There’s nothing new under the sun . . . The British spent 25 years pursuing the one state solution. Then the UN proposed a partition, while imposing a regional economic union, i.e. a confederation, between the Jewish and Arab states in Palestine. The plan specifically called for mandatory revenue sharing and re-distribution of revenue between the two states in order for the proposed Arab state to remain economically viable and pay for its essential public services.
IMO, two things need to happen:
1. The oppressive, colonialist, expansionist and supremacist “Jewish State” of Israel needs to:
– halt its ON-GOING occupation immediately and completely;
– withdraw to within its / Partition borders;
– enter into sincere negotiations for a just and mutually-beneficial peace; and
– work to transform itself from an oppressive and supremacist “Jewish State” into a secular, democratic and egalitarian Israeli state – a “culturally Jewish” state of and for all of its citizens, equally.

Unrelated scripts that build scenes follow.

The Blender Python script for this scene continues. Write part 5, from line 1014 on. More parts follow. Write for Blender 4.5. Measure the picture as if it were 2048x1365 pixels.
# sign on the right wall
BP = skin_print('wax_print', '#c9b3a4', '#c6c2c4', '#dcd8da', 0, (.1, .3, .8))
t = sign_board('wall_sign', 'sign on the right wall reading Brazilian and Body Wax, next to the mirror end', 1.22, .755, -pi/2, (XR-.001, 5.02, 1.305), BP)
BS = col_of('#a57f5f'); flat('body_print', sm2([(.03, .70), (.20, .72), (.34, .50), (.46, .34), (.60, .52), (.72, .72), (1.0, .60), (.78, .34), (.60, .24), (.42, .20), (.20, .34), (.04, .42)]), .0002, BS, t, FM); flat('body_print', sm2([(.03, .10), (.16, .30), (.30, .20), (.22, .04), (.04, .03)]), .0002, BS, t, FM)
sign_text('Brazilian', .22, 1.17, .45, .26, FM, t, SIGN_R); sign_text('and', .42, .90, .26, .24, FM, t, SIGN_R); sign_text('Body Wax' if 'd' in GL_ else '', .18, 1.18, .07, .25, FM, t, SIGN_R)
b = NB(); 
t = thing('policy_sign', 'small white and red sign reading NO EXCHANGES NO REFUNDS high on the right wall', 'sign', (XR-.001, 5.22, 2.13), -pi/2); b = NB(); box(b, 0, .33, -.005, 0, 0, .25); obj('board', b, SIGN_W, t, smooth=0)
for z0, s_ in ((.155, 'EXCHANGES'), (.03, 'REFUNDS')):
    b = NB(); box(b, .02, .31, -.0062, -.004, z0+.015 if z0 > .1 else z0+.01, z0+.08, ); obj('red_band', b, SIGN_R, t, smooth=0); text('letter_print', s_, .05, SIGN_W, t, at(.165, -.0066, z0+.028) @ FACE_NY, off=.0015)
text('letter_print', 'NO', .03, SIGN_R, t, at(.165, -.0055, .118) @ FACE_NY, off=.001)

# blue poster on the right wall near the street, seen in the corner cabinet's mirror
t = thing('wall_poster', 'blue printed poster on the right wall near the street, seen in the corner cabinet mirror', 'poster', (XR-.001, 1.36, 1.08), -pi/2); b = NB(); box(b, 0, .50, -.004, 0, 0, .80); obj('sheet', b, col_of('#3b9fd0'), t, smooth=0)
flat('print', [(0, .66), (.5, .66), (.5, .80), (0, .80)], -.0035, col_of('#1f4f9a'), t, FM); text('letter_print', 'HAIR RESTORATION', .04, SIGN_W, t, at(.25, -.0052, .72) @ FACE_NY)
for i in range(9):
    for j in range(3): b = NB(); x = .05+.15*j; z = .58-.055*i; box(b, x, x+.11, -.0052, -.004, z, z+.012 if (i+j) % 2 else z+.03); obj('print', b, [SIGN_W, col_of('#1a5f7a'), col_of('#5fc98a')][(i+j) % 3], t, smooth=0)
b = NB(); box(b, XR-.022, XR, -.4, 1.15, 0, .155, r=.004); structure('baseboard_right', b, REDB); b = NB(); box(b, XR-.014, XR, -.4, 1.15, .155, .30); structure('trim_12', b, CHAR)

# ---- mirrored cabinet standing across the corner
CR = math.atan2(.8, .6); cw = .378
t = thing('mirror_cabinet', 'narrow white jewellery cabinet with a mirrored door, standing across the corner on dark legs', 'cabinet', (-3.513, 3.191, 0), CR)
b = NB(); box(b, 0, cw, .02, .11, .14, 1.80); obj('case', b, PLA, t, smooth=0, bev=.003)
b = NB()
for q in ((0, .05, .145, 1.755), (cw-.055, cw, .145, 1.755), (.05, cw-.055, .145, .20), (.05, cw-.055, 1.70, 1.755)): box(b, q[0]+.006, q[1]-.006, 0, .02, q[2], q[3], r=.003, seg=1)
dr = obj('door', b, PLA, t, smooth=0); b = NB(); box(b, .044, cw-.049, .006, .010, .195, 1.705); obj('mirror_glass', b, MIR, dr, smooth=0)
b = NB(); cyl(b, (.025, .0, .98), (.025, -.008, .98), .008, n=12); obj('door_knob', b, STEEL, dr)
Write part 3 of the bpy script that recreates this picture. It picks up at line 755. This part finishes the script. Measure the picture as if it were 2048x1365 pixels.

2. The Palestinians need to:
– abandon their desire for full RoR – perhaps limit it to those originally displaced plus one generation descended – and be more open to accepting payment in lieu;
– accept the existence of Israel as a secular, democratic, egalitarian and “culturally Jewish” state; and
– pledge to establish Palestine as a secular, democratic and egalitarian state – a “culturally Palestinian” state of and for all of its citizens, equally.
#1 is highly unlikely to happen. Hateful and immoral Zio-supremacists like hophmeee, miriam6eee and OlegReee; the entire Jewish-Israeli administration; and Zio-supremacist groups like AIPAC and their lickspittles – have made it quite clear that they value Jewish supremacism above all else.
#2 may happen, but it’s not entirely clear (to me, anyway) that that’s the case. I certainly hope it is.
1S1P1V.
I fervently wish the US would “get on board”– Mr. Obama can’t run again– what’s he got to lose?
There is, in reality, much for the US to gain. It is most definitely in our national security interests.